Google Web Toolkit

I was about to call it a night when I saw a post on Google Blog mentioning Google Web Toolkit:
With GWT, you can develop and debug your own AJAX applications in Java code using the Java development tools of your choice. When you deploy your application to production, the GWT compiler simply translates your Java application to browser-compliant JavaScript and HTML.

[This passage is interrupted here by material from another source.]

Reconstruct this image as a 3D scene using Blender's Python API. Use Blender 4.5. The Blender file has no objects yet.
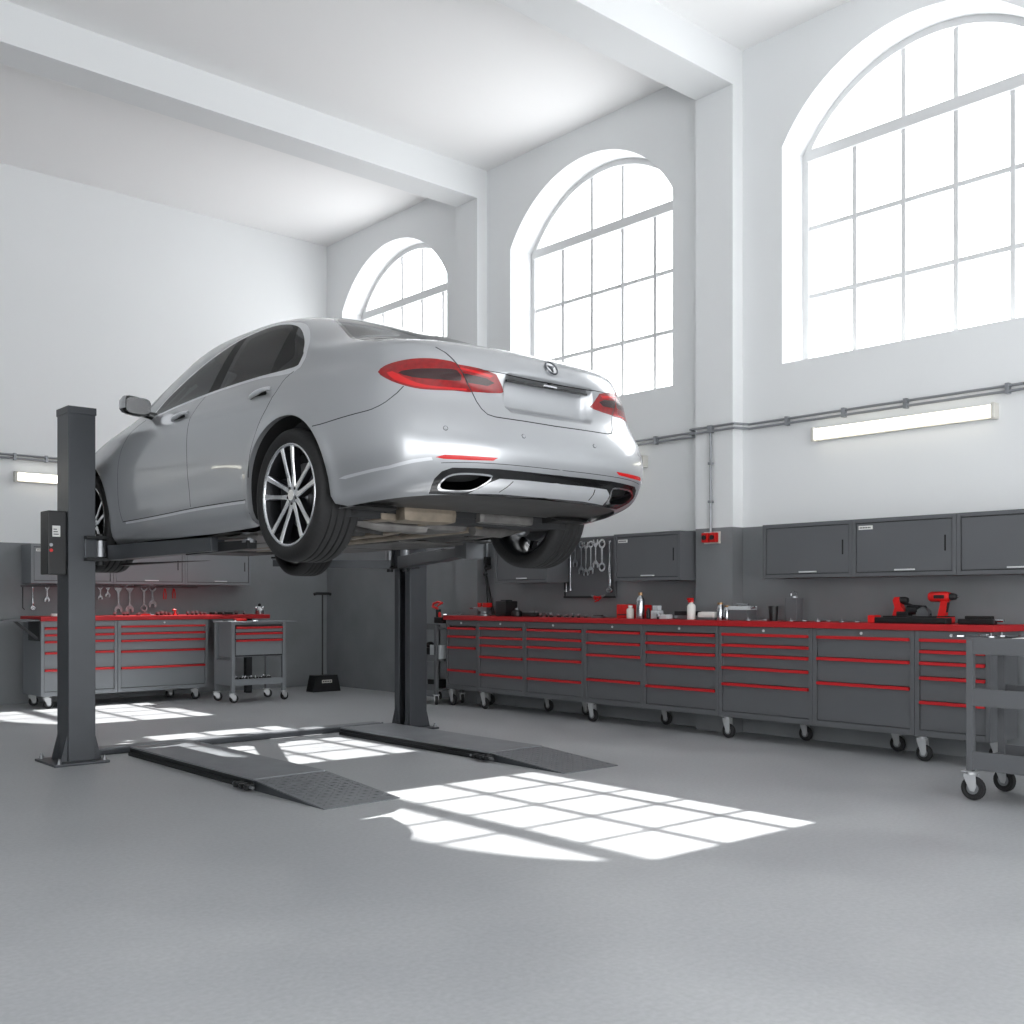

Since I’m currently working (together with Lee and Ben) on another AJAX demo, this time for the Health Care and Life Sciences IG meeting in Edinburgh (WWW2006), I figured it would be worth giving it a try. I downloaded it and started snooping around and found very interesting stuff, like a cute shell environment to launch your apps locally (that uses tomcat as a web server on port 8888). It seems that these Google developers are very fond of Eclipse and SWT since they ship the swt.dll from Eclipse for their Windows integration (like hosting IE). Unfortunately, I had just installed IE7 and GWT wouldn’t run because of invalid entry points in the new IE dlls. At least I’ll give props to the IE team for having a flawless uninstall process (that was the first chance I had given IE in a couple of years, sorry IE team). GWT comes with an pretty straight-forward Eclipse project generator that will get you running inside Eclipse in no time. The environment is (to sound like a teenager) sick. I was quickly debugging events from the browser directly within Eclipse (nice!), it took me back to my Sash days. They provide you with almost everything (including a kitchen sink) you need to implement your AJAX apps and even your own RPC services with proxies/stubs/skeletons (whatever you want to call them). What about existing REST services that output JSON already? Don’t worry, they have that too. Now, once you run the app you in the hosted environment you can snoop around the file system and find the generated Javascript (JSNI) to see that old familiar obfuscated Javascript we have come to love and many reverse engineer from Gmail, Calendar, Suggest, etc. However, the most intriguing part of the toolkit for me is the ability to extend the javascript generator which will allow us to inject custom Javascript into our app, more on this later. Overall, I’m very impressed. I think this may actually be called an AJAX toolkit and not what Yahoo tricked us into believing was an AJAX toolkit. As a matter of fact, I think tomorrow I will give my colleagues the bad news that I’m starting the Health Care/Life Sciences demo from scratch (just a few days from the conference) to do rewrite it using GWT. Let’s see what they say.